I want to ask how to integrate $\int_{B_r(0)} \dfrac{1}{\sqrt{|x|}|x-a|^2}dx$ where $x \in \mathbb{R}^2$, does it has a explicit solution? or some estimate?
Thank you!!
I want to ask how to integrate $\int_{B_r(0)} \dfrac{1}{\sqrt{|x|}|x-a|^2}dx$ where $x \in \mathbb{R}^2$, does it has a explicit solution? or some estimate?
Thank you!!
Let $I$ be the integral given by
$$I=\int_{-\pi}^\pi \int_0^r \frac{\sqrt{\rho}}{\rho^2-2|\vec a|\rho \cos(\phi)+|\vec a|^2}\,d\rho \,d\phi$$
Now, we note that the integral diverges for $|\vec a|<r$. Therefore, we assume that $|\vec a|>r$.

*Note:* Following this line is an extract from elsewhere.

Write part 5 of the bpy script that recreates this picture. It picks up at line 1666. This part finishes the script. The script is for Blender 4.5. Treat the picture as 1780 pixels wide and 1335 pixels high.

We can evaluate the iterated integral over $\phi$ by either using the Tangent Half-Angle Substitution or contour integration. Proceeding, we find
$$\begin{align} \int_{-\pi}^\pi \frac{1}{\rho^2-2|\vec a|\rho \cos(\phi)+|\vec a|^2} \,d\phi&=2\int_{0}^\pi \frac{1}{\rho^2-2|\vec a|\rho \cos(\phi)+|\vec a|^2} \,d\phi\\\\ &=4\int_0^\infty \frac{1}{(\rho^2+|\vec a|^2)(1+t^2)-2|\vec a|\rho (1-t^2)}\,dt\\\\ &=4\int_0^\infty \frac{1}{(|\vec a|+\rho)^2t^2+(|\vec a|-\rho)^2}\,dt\\\\ &=\frac{2\pi}{|\vec a|^2-\rho^2} \end{align}$$
Then, the integral of interest, $I$, reduces to
$$\begin{align} I&=2\pi \int_0^r \frac{\sqrt{\rho}}{|\vec a|^2-\rho^2}\,d\rho\\\\ &=\bbox[5px,border:2px solid #C0A000]{\frac{2\pi}{\sqrt{|\vec a|}} \left(\text{arctanh}\left(\sqrt{\frac{r}{|\vec a|}}\right)-\arctan\left(\sqrt{\frac{r}{|\vec a|}}\right)\right) } \tag 2 \end{align}$$
where we arrived at $(2)$ by enforcing the substitution $\rho \to \rho^2$, and following that with partial fraction expansion.